Rad-hard parts available in the market
- Posted by Javier Alejandro de la Ossa Fernández
- On November 11, 2020
- 0
Traditionally, “bulletproof” rad-hard parts are defined as capable of withstanding over 100 krad(Si) of TID and are SEL and SEU immune up to 120 MeV. Beyond these minimum thresholds, definitions of TID, SEL, and SEU vary from manufacturer to manufacturer. Where one manufacturer considers a part of being rad-hard if it has a TID threshold of 300 krad(Si), another company may market their part as rad-hard if it only meets 100 krad(Si).
Commercial parts will have TID ranges between 3-30 krad(Si)and SEL and SEU ranges between 1-120 MeV. Of course, commercial parts are not designed with radiation performance in mind. Nevertheless, a few commercial ICs have, in fact, exhibited acceptable radiation-hardened characteristics.

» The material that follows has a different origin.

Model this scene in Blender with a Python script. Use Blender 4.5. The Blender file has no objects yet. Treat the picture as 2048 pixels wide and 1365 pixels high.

A few new manufacturers are seeking to take advantage of these commercial diamonds in the rough. This growing group utilizes select commercial silicon to produce space worthy devices. In fact, there are several commercially based space devices available that have either been tested for and/or modified for use in space. Their manufacturers include Data Device Corporation and UTMC.
The technologies and approaches to space-ready a commercial device vary, but there are three general methods used to enhanced total dose protection. Data Device Corporation encapsulates already radiation-tolerant commercial parts in a patented package technology, called RAD-PAK®. This package incorporates a scientifically calculated amount of shielding directly into the electronic package.
Another approach, which is used by UTMC in a property process, involves the refabrication of a commercial semiconductor on a radiation-tolerant process line. A third method involves building mitigation technologies into a packaged device. For example, Data Device Corporation offers a Latch-Up Protection circuit that is designed to detect the current increases associated with latch-up at the device level.
On a continuum measuring usability in space, radiation enhanced ICs lie between commercial and traditional radiation-hardened parts. A speciality space counterpart, but it can provide enough features that a designer will often consider its usability, given its inherent cost savings and technical sophistication.
Strategies for building satellite systems
In the 15th century, Leonardo Da Vinci wrote, “Design is inhibited by freedom and flourishes in constraint”. This axiom holds true today. Designers in days gone by had to meet a very strict set of radiation requirements. All parts selected for a mission, be it military or scientific, had to be bulletproof. Period.
But thanks to the advent of commercially based technologies and to the commercialization of space, designers now have four strategies for building satellites. With the first strategy, a designer can choose to engineer a system using only traditional rad-hard parts. While it provides the best protection from radiation, this approach tends to be the costliest. It is typically reserved for highly sensitive military applications where absolute survivability is an integral part of the satellite’s mission.
With the second strategy, a designer may choose to use only radiation-enhanced semiconductors. While this strategy provides a significant cost saving, there is no ideal commercially based solution for every component inside a satellite.
The third option for designers is to use inherently radiation tolerant commercial semiconductors. This strategy provides a significant cost saving, there is no ideal commercially based solution for every component inside a satellite.
The third option for designers is to use inherently radiation tolerant commercial semiconductors. This strategy saves more money than using radiation-enhanced semiconductors, but the responsibility to test and identify the parts lies solely with the satellite designer (due to the small relative size of the satellite market, no major commercial IC manufacturer appears to have a vested interest in investigating the radiation tolerance level of its parts).
The final approach to component selection is the use of commercial semiconductors without any regard for radiation tolerance whatsoever. This method is without a doubt the least expensive but is also the one fraught with the most unknowns – and these unknowns can be disastrous to mission-critical space applications.
Since budgets are a constraint on all system designs, a combination of the first three strategies is generally used. Traditional rad-hard components are designed into mission-critical applications and radiation enhanced or radiation tolerant semiconductors without regard for radiation tolerance is typically reserved for on-board experiments or for satellites that are themselves considered to be experiments.
The overall effect of the new market’s amalgamated approach to satellite design is that designers are now asking themselves how radiation-hardened their system components need to be. The International Space Station provides an excellent example of this new thought process in action. Parts on the Space Station have vastly different radiation requirements based on how critical they are to the entire system. Non-critical systems, such as experiments, are allowed SEL tolerances as low as 14 MeV. On the other hand, mission-critical systems, such as life support, have much higher SEL tolerances – as low as 37 and as high as 80, depending on the part.
Some parts even fall outside of these very general guidelines. Many Space Station systems are connected via Ethernet, much the same way that computers in an office are connected to one another. So far, Space Station engineers have not found an Ethernet device that meets the wide range of SEL and SEU tolerances. And the community is so divided over how to attack this problem that each Space Station contractor has been forced to design and implement its own Ethernet solution.